Project 5 Proposal

WHAT

My research question is: How can art expose the fracture between self and cultural expectation? 

This project explores art as a magnifier, illuminating the gap between the social mask and the true self — and what does this tension reveal about the cultural expectations placed on young Chinese women? 

Art exposes self-suppression that has become normal in everyday life, making the mechanism that has been quietly running visible. More specifically: how does cultural context shape artists’ creative practice? And what forces keep certain things outside the work?

WHY

This research starts from a specific personal contradiction: my original direction was encouraging women to honestly express their inner feelings, but I found I couldn’t do that myself. That contradiction, as evidence, led me to my current research question. 

This self-protective mechanism of avoiding honest expression of the true self has specific structural roots. The Confucian cultural tradition treats emotional restraint as a virtue(Tu, 1985), and treats the expression of desire and personal feelings as a disruption to collective order (Hooks, 2010). At the same time, pressure around marriage and childbearing, expectations around family roles, and the cultural narrative of the “good daughter” together form an invisible system of discipline(Croll, 1995; Foucault, 1977). 
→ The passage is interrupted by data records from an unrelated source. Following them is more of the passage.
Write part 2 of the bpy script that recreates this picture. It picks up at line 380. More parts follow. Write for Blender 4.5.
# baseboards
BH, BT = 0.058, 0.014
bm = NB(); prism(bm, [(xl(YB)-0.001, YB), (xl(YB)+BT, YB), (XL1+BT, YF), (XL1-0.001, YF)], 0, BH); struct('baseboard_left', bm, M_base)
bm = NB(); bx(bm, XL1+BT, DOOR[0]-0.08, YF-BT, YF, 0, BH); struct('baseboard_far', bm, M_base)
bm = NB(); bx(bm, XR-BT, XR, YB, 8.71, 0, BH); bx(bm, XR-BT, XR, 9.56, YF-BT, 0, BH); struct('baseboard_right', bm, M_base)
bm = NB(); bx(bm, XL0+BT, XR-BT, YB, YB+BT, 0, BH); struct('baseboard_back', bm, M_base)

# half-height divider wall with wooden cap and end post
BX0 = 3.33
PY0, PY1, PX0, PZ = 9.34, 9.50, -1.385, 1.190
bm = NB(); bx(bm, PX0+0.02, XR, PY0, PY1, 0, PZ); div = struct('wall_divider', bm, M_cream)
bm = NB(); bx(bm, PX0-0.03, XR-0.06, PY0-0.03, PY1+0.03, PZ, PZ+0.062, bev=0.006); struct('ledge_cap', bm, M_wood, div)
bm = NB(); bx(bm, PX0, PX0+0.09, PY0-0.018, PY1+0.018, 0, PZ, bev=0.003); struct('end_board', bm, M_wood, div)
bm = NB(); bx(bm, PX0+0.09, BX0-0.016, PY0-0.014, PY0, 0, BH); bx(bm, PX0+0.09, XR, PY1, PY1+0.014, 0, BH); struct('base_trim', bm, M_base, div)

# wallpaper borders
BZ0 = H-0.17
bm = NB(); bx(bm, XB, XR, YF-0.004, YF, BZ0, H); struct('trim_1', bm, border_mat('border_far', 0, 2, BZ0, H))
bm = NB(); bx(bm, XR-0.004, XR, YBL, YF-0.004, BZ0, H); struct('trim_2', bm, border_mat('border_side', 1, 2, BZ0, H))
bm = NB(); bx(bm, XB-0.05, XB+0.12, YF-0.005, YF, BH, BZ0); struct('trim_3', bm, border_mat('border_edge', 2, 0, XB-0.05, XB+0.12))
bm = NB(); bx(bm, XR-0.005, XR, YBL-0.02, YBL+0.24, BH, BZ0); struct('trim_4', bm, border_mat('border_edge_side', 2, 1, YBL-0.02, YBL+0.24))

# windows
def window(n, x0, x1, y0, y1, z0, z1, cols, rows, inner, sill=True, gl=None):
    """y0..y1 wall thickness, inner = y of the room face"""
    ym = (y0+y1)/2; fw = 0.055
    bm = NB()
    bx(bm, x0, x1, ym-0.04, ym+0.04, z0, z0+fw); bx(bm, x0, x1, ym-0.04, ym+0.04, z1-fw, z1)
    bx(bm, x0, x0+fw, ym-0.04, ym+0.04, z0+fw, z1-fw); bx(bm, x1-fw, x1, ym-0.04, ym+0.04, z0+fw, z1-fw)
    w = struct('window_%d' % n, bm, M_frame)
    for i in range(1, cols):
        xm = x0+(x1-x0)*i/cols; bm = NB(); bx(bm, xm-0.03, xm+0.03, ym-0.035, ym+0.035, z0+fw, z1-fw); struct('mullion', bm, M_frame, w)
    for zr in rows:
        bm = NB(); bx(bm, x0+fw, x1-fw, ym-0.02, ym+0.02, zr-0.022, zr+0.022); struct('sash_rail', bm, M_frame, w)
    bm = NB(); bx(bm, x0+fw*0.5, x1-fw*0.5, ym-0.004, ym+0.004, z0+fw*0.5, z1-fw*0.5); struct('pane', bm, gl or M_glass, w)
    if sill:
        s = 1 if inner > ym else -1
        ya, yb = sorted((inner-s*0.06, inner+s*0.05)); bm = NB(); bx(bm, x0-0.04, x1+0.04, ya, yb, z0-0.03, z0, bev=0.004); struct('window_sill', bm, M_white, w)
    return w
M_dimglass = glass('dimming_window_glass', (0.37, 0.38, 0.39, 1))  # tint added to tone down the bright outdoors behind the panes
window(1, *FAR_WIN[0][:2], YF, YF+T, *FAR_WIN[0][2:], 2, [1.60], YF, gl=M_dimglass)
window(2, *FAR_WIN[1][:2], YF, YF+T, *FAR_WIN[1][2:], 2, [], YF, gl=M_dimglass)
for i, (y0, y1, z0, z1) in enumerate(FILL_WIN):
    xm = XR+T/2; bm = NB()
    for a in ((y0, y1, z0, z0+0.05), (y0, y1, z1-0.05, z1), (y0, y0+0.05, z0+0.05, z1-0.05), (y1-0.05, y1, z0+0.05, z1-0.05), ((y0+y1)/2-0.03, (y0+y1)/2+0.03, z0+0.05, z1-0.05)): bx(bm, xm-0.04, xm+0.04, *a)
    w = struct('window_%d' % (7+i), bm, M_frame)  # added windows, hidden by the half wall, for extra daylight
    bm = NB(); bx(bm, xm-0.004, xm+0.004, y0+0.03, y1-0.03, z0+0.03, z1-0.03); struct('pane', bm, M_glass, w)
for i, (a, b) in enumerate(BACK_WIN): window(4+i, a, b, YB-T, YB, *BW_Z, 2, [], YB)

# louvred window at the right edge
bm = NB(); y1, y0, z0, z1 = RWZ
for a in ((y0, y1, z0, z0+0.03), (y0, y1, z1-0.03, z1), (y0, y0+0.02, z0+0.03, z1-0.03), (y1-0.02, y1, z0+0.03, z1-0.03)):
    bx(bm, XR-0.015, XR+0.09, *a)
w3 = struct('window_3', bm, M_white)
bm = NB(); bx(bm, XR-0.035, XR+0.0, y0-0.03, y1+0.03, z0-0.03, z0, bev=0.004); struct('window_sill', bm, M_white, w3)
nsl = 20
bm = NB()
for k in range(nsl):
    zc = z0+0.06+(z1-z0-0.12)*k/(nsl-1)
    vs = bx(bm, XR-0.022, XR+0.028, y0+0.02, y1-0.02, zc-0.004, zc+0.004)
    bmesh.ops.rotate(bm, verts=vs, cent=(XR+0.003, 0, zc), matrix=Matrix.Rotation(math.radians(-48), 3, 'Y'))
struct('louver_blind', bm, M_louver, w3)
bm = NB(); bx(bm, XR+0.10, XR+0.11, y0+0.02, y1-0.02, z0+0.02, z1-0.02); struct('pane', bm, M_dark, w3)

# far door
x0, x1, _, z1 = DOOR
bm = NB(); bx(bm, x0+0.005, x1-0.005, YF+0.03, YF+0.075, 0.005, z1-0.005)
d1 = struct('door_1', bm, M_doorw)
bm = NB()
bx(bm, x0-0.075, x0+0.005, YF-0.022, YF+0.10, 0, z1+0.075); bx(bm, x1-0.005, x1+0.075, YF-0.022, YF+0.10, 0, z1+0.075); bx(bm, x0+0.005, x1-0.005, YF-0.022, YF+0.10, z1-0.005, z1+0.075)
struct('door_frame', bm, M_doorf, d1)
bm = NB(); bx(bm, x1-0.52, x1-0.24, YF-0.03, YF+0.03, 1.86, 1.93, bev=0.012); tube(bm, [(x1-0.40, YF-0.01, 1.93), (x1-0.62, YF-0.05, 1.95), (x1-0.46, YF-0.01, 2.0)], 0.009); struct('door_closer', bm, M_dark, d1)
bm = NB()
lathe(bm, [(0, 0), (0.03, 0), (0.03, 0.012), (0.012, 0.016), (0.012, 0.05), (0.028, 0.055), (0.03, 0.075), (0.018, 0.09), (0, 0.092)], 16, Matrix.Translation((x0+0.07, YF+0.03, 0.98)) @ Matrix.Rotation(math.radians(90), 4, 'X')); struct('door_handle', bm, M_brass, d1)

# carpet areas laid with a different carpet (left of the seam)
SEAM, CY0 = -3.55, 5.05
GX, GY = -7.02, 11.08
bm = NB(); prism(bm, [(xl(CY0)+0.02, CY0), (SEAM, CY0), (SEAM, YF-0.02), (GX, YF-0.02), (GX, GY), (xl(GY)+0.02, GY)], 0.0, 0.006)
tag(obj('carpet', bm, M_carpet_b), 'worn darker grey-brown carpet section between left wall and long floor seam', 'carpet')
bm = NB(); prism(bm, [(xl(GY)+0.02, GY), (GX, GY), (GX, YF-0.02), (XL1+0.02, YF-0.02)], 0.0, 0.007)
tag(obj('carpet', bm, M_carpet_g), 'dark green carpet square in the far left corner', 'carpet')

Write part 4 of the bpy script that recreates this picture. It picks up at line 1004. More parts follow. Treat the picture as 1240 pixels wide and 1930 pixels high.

Currently, research on the emotional experience of contemporary Chinese women is relatively scarce. This research will contribute a concrete case to this area through creative practice.

HOW

The specific research methodology used in this project is autoethnography. The intervention will take the form of a zine. I will run two parallel tracks: one is interviews with young Chinese female artists; the other is an internal record of my own attempts and my reflections. 

The choice of artists to speak with will focus on Chinese female artists in their middle twenties, living and studying in the UK. The cross-cultural situation makes this double consciousness sharper — they face simultaneously the internalised conditioning from a Chinese cultural background, and the expectation from the Western art context for “authentic self-expression.” 

I will also build connections with curators and institutions that support the voices of underrepresented artists, helping me understand the specific processes and methods of creating space for creators. 

WHAT-IF

If this research succeeds, beyond recording the existence of a problem, it should make young women begin to question the forces that shaped their social mask: whose values it serves, and what cost it has had for us. 

This research will also meet resistance. On a personal level, those who have already internalised emotional suppression as a survival strategy may not welcome this research; on a cultural level, the mainstream narrative that emphasises collective order and treats personal emotional expression as weakness and uselessness, as well as certain traditional institutions that benefit from existing norms, are all restraining forces. Facing these forces directly is the precondition for the research to proceed honestly. 

Through this project I will build my network. The experiences and voices of myself and my stakeholders will enter a broader conversation and be taken more seriously. 

Bibliography

Croll, E. (1995) Changing Identities of Chinese Women. London: Zed Books. 

Du Bois, W.E.B. (1903) The Souls of Black Folk. Chicago: A.C. McClurg & Co. 

Foucault, M. (1977) Discipline and Punish. London: Penguin. 

Hooks, b. (2010) Teaching Critical Thinking: Practical Wisdom. New York: Routledge. 

Tu, W. (1985) Confucian Thought: Selfhood as Creative Transformation. Albany: State University of New York Press.